By Ginger Yellow (not verified) on 26 Apr 2006 #permalink

Pierre Salinger, Jerald terHorst (a living typo if I ever saw one) and Larry Speakes all had journalism credentials before becoming presidential press secretaries. It does look like Snow may be the first to make the move from the boob tube to the west wing, as opposed to print media. (Bill Moyers did work in radio news for a short time, but Lady Bird Johnson owned the station so I don't know if that counts)

By justawriter (not verified) on 26 Apr 2006 #permalink

Will anyone in the press corps ask Snow if he still thinks that Bush is an embarrasment, like he has said in past articles?

By beervolcano (not verified) on 26 Apr 2006 #permalink

beervolcano... That already came up. Snow joked, "You should've heard what I said about the other guy!" Thus distancing himself from the one thing that would allow him to claim not to have been a de facto White House spokesman before now.

But this is the first time it's gone the other way.

Maybe for White House press secretaries, but I've seen it all the time locally. In fact, my immediate predecessor as a newscaster left the anchor desk to flak for a state senator, returned to radio, then departed to flak for a U.S. Senator. In my city, the mayor's PR person is a well-known former TV reporter. The same TV station's star reporter became a Democratic candidate's spokesperson for a few months, then returned to his old job.

Oh, and the PR guy for Republicans in my state legislature is a former TV reporter.

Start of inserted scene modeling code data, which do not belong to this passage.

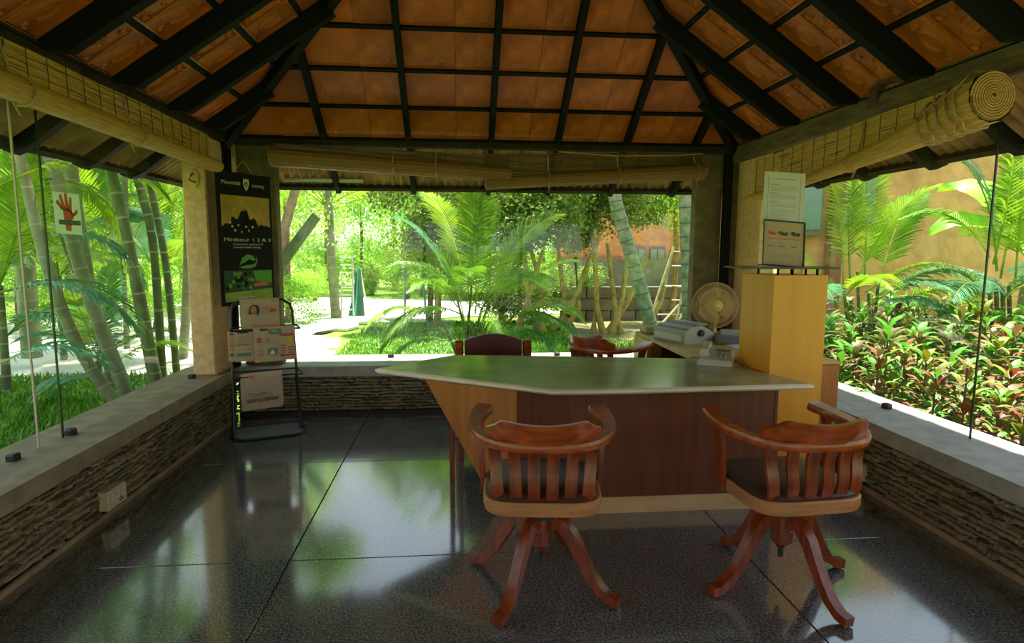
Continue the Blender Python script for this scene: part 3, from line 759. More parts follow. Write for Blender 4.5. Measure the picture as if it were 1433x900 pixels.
MB().bbox((.0, .06, .155), (.34, .10, .012), .004).build('printer_lid', greypl, pr)
pb = empty('fax_machine', (2.36, 5.02, .80), 'low grey machine right of the printer with white sheets on it', 'fax machine', radians(-20))
MB().bbox((0, 0, .035), (.30, .26, .07), .01).build('machine_body', greydk, pb); MB().bbox((-.02, .05, .085), (.16, .12, .045), .008).build('machine_hood', greypl, pb)
mp_ = mat('bluish_white_paper', (.72, .76, .84), .6)
for k in range(3):
    o = MB().box((2.36+.03*k, 4.80+.05*k, .8025+.004*k), (.21, .29, .003)).build('paper_sheet', mp_); tag(o, ('lowest white sheet of paper on the side table behind the telephone', 'middle white sheet of paper on the side table behind the telephone', 'topmost white sheet of paper on the side table behind the telephone')[k], 'paper', 'paper sheets on the side table')
fn = empty('table_fan', (2.36, 5.42, .80), 'beige table fan with round wire guard before the right pier', 'fan', radians(-8))
MB().lathe([(.001, 0), (.11, 0), (.115, .01), (.10, .028), (.04, .04), (.001, .04)], n=28).build('fan_base', beige, fn, smooth=True)
MB().tube([(0, .02, .03), (0, .03, .14), (0, .04, .24)], .02, 12, rs=[.03, .022, .02]).build('fan_neck', beige, fn, smooth=True)
MB().lathe([(.001, 0), (.05, 0), (.062, .03), (.062, .10), (.04, .13), (.001, .13)], (0, .16, .29), 20, Matrix.Rotation(pi/2, 3, 'X')).build('motor_housing', beige, fn, smooth=True)
gm = MB(); RX = Matrix.Rotation(pi/2, 3, 'X'); C = Vector((0, -.01, .29)); RG = .21
for dy, rr_ in ((0, RG), (-.045, RG*.72), (-.058, RG*.42), (.05, RG*.75)):
    gm.tube([C+Vector((rr_*cos(2*pi*a/40), dy, rr_*sin(2*pi*a/40))) for a in range(40)], .004, 5, closed=True)
for k in range(84):
    a = 2*pi*k/84; ca, sa = cos(a), sin(a)
    gm.tube([C+Vector((r*ca, y, r*sa)) for r, y in ((.05, -.06), (RG*.42, -.058), (RG*.72, -.045), (RG, 0), (RG*.75, .05), (.06, .06))], .0023, 3)
gm.build('wire_guard', beige, fn, fixn=False)
MB().lathe([(.001, 0), (.052, 0), (.055, .008), (.04, .018), (.001, .018)], C+Vector((0, -.055, 0)), 24, RX).build('guard_badge', beigeye, fn, smooth=True)
MB().lathe([(.001, 0), (.016, 0), (.012, .004), (.001, .004)], C+Vector((0, -.075, 0)), 12, RX).build('badge_centre', white, fn, smooth=True)
for k in range(3):
    a0 = 2*pi*k/3; mb = MB(); vs = []
    for i in range(6):
        r = .03+i*.026; wd = .35+.65*sin(i/5*pi*.8)
        for j in range(5):
            a = a0+(j-2)/2*wd; vs.append(C+Vector((r*cos(a), .005+.02*(j-2)/2, r*sin(a))))
    mb.add(vs, [(i*5+j, i*5+j+1, (i+1)*5+j+1, (i+1)*5+j) for i in range(5) for j in range(4)]); mb.build('fan_blade', mat('fan_blade_%s' % name_id(), (.55, .42, .26), .4), fn, smooth=True)

# ============================================================ CHAIRS
def banker_chair(label, loc, rz, base_rz, name='swivel_armchair', nsl=6):
    t = empty(name, loc, label, 'chair', rz)
    # legs
    for k in range(4):
        a = base_rz-rz+k*pi/2; d = Vector((cos(a), sin(a), 0))
        path = [(.035, .30), (.075, .335), (.12, .325), (.165, .275), (.205, .205), (.25, .13), (.30, .07), (.35, .035), (.40, .028)]
        hgt = [1.5, 1.45, 1.35, 1.2, 1.05, .95, .85, .85, .9]
        MB().sweep([d*r+Vector((0, 0, z)) for r, z in path], [(-.024, -.024), (.024, -.024), (.024, .024), (-.024, .024)], scales=[(1, h) for h in hgt]).build('leg', woodred, t, smooth=True)
    MB().lathe([(.001, .17), (.020, .175), (.034, .20), (.05, .21), (.052, .37), (.001, .37)], n=8).build('hub', woodred, t)
    MB().lathe([(.001, .35), (.085, .355), (.085, .375), (.03, .385), (.03, .43), (.12, .437), (.12, .452), (.001, .452)], n=20).build('swivel_plate', blackm, t, smooth=True)
    MB().lathe([(.012, .13), (.012, .18)], n=8).build('screw_end', blackm, t)
    # seat rim, rounded rectangle
    def rr(hx, hy, e=4.5, n=48, cy=0.0, back=0):
        o = []
        for i in range(n):
            a = 2*pi*i/n; c, s_ = cos(a), sin(a)
            o.append((hx*abs(c)**(2/e)*(1 if c > 0 else -1), cy+hy*abs(s_)**(2/e)*(1 if s_ > 0 else -1)))
        return o
    def layers(ls, closed_top=True):
        m_ = MB(); n = 48; vs = []
        for hx, hy, z in ls: vs += [(x, y, z) for x, y in rr(hx, hy)]
        k = len(ls); fs = [(i*n+a, i*n+(a+1) % n, (i+1)*n+(a+1) % n, (i+1)*n+a) for i in range(k-1) for a in range(n)]
        fs += [tuple(range(n))[::-1], tuple((k-1)*n+a for a in range(n))]; m_.add(vs, fs); return m_
    layers([(.245, .235, .445), (.262, .252, .450), (.268, .258, .47), (.268, .258, .505), (.262, .252, .512)]).build('seat_frame', seattan, t, smooth=True)
    layers([(.252, .242, .510), (.254, .244, .524), (.240, .230, .545), (.19, .18, .562), (.10, .09, .568)]).build('seat_cushion', leather, t, smooth=True)
    # arm bow
    def bow(s_):
        # s_ in -1..1 ; 0 = middle of the back
        a = abs(s_); sg = 1 if s_ >= 0 else -1
        P_ = [(0, -.275), (.10, -.270), (.19, -.243), (.262, -.175), (.302, -.07), (.310, .04), (.298, .14), (.276, .215)]
        q = a*(len(P_)-1); i = min(int(q), len(P_)-2); f = q-i
        def cr(k):
            p0 = P_[max(i-1, 0)][k] if i > 0 else (-P_[1][0] if k == 0 else P_[1][1]); p1 = P_[i][k]; p2 = P_[i+1][k]; p3 = P_[min(i+2, len(P_)-1)][k]
            return .5*((2*p1)+(-p0+p2)*f+(2*p0-5*p1+4*p2-p3)*f*f+(-p0+3*p1-3*p2+p3)*f**3)
        return Vector((sg*cr(0), cr(1), .768+.045*a*a))
    N_ = 40; pts = [bow(-1+2*i/N_) for i in range(N_+1)]
    sc = []
    for i in range(N_+1):
        a = abs(-1+2*i/N_); wd = .85+.85*max(0, (a-.5)/.5)**1.0; 
        if a > .95: wd *= .8
        sc.append((wd, 1))
    MB().sweep(pts, [(-.026, -.019), (.026, -.019), (.031, -.006), (.031, .006), (.026, .019), (-.026, .019), (-.031, 0)], scales=sc).build('arm_bow', woodrail, t, smooth=True)
    # crest
    mb = MB(); n = 24; rows_ = []
    for i in range(n+1):
        s_ = -1+2*i/n; x = s_*.248; y = -.290+.105*s_*s_
        a = abs(s_)
        if a < .74: zt = .886-.012*(1-(a/.74)**2)*1.0
        else: zt = .886-.048*((a-.74)/.26)**.6
        rows_.append((x, y, zt))
    vs = []
    for x, y, zt in rows_:
        b = (zt-.785)
        vs += [(x, y+.012, .783), (x, y+.014-.03*b/.09, zt), (x, y-.012-.03*b/.09, zt), (x, y-.016, .783)]
    fs = []
    for i in range(n):
        a = i*4; b = a+4; fs += [(a, b, b+1, a+1), (a+1, b+1, b+2, a+2), (a+2, b+2, b+3, a+3), (a+3, b+3, b, a)]
    fs += [(0, 1, 2, 3), (n*4+3, n*4+2, n*4+1, n*4)]
    mb.add(vs, fs); mb.build('crest_rail', woodrail, t, smooth=True)
    # slats
    for k in range(nsl):
        u = (k-(nsl-1)/2)/((nsl-1)/2); xt = u*.215; xb = u*.192
        yt = -.272+.055*u*u; yb = -.222+.02*u*u
        pts = []
        for i in range(9):
            f = i/8; z = .495+(.770-.495)*f; x = xb+(xt-xb)*f; y = yb+(yt-yb)*f-.013*sin(f*2*pi)
            pts.append((x, y, z))
        MB().sweep(pts, [(-.026, -.008), (.026, -.008), (.026, .008), (-.026, .008)], up=(0, -1, .0)).build('slat', woodred, t, smooth=True)
    for sg in (-1, 1):
        pts = []
        for i in range(9):
            f = i/8; z = .455+(.79-.455)*f; pts.append((sg*(.278+.014*f*f+.006*sin(f*pi)), .10+.02*f-.03*sin(f*pi), z))
        MB().sweep(pts, [(-.036, -.011), (.036, -.011), (.036, .011), (-.036, .011)], up=(sg, 0, .0), scales=[(1.15-.35*sin(i/8*pi), 1) for i in range(9)]).build('arm_support', woodred, t, smooth=True)
    return t
banker_chair('red brown wooden swivel armchair left of centre, its slatted back to the desk front', (.385, 2.74, 0), radians(-6), radians(55))
banker_chair('red brown wooden swivel armchair in front of the desk\'s right end', (1.545, 2.67, 0), radians(4), radians(15))
banker_chair('wooden swivel armchair behind the desk beside the side table, glossy notched crest', (1.28, 5.10, 0), radians(-55), radians(40))
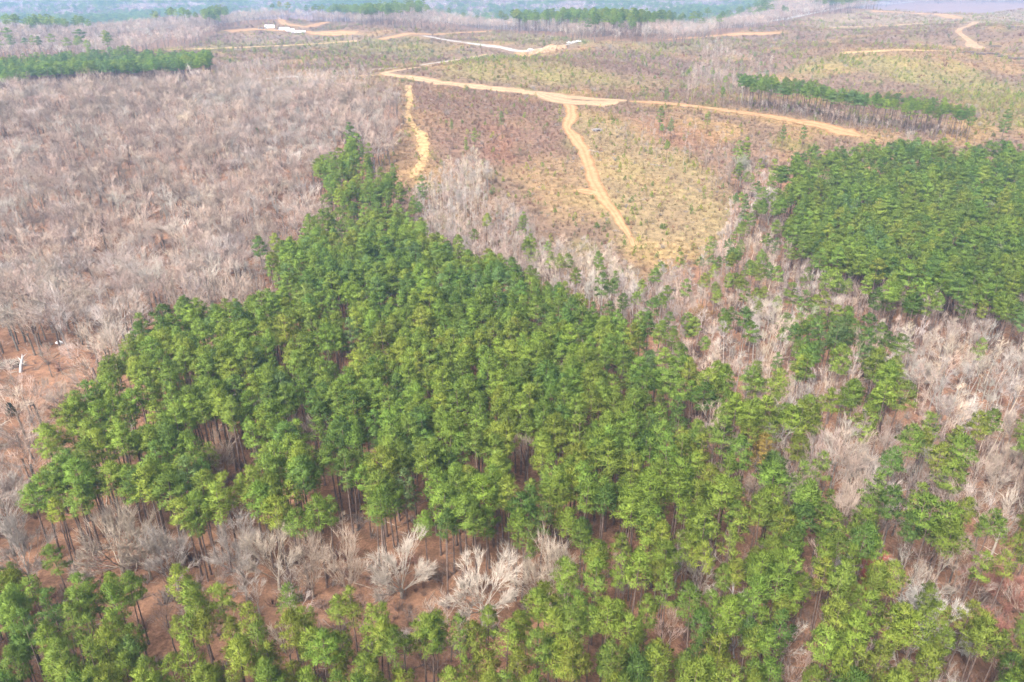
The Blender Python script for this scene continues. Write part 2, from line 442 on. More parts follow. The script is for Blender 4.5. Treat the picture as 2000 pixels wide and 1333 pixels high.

His Democratic counterpart was, for a time, a prominent newspaper columnist.

News people becoming government flaks happens all too regularly, in my experience. Nothing wrong with that -- but they shouldn't expect to have any credibility if they want to go the other way.

Before he got a fit of good sense and had second thoughts, Ron Nessen briefly left NBC to be Gerald Ford's press secretary.

Reporting is generally a lot more fun that press secretarying (take it from someone who has done both). Also, the level of press spokesperson one usually wants at the White House requires either a great knowledge of media or deep political knowledge, and in reporters, that usually means a national network or major newspaper person who is making a lot more money in media, with fewer restrictions on having to pay for one's own lunch, than a press job can pay. Generally it's easier to climb the political side and make the leap to reporting than the other way around. Media will, on occasion, pay for political expertise. Politicians have pollsters who tell the politician that reporters are animals who all respond to the same stimuli, and since the pollsters charge more than the press secretary, the politician thinks the pollster knows more.

I think good editors know intelligence and fairness better than most high-level politicians. So someone like Tim Russert is recognized as a good guy by television producers, even though he worked for a politician.

We should worry about the Washington Times connection, though. Yeah, there are claims that Moon keeps his hands off the talent. I don't believe it. The Washington Times hires people who adhere to the party line, damn the facts. Snow isn't required to change any behaviors to do the bad, trust-destroying, public disservice job we fear, but expect.

Who worked with McClellan who got passed over? Watch for moves there. That could be interesting.

By Ed Darrell (not verified) on 26 Apr 2006 #permalink

O'Reilly was talking about this today. Of course he was praising it. Then inevitably he went off about how the left-wing smear media is gearing up to tear Snow down, and how FOX news is the only fair and balanced organization out there and anyone that thinks FOX news is a right-wing news organization is wrong and stupid. I'd really like to punch that man in the teeth.

But like you said earlier, Ed, this is a job where people are paid to stand up and lie. My only hope is that Snow will at least be as smooth and entertaining as Ari Fleicher and Stefanopolis were. McClellan was just terrible. He always had that wide-eyed deer-in-the-headlights look. He didn't speak forcefully or convincingly. He always came accross as very flustered. He was painful to watch.